A metodologia utilizada na pesquisa é interessante. As palavras das constituições de 194 países foram transformadas em algoritmos, e a análise foi feita por computadores. Uma inovação e tanto, porque não depende da interpretação dos textos. Os resultados obtidos a partir da análise computacional, sim, são interpretados por cientistas.

Uma das descobertas é que as emendas às constituições são inseridas de acordo com uma certa sequência e sofrem influência da moral da época. Por exemplo, a determinação do ensino gratuito para todos, parece sempre preceder à obrigatoriedade da educação.

Uma inferência interessante que a pesquisa proporcionou é que “homens adultos, por exemplo, parecem considerar suas próprias proteções antes de pensar nos outros, inclusive naqueles que não conseguem pressionar por seus próprios direitos”, conforme atestou o cientista Alex Rutherford. Aqui no Brasil, já sabemos disso há muito tempo, não é mesmo?
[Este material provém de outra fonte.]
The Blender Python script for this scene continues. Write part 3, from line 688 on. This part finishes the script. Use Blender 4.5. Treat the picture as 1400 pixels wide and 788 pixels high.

A pesquisa analisa as emendas às constituições, mas essa frase dita pelo Dr. Rutherford nos impele a extrapolações, considerando-se o momento em que vivemos em nosso país.

Para início de conversa, homens adultos dominam praticamente todas as esferas políticas e trabalhistas. Por exemplo, há algum tempo venho contando o número de homens e mulheres em reuniões de trabalho de que participo. Sempre o número de homens é maior do que o de mulheres. Na última reunião em que estive, durante essa semana, éramos duas mulheres e sete homens. E ao final da reunião, ainda levei um “elogio” — que dispenso — de um dos participantes. Toda a minha cadeia de comando é formada por homens: o ministro, o secretário, o subsecretário e o diretor. Na equipe de que faço parte, somos agora sete mulheres e um homem. Percebem?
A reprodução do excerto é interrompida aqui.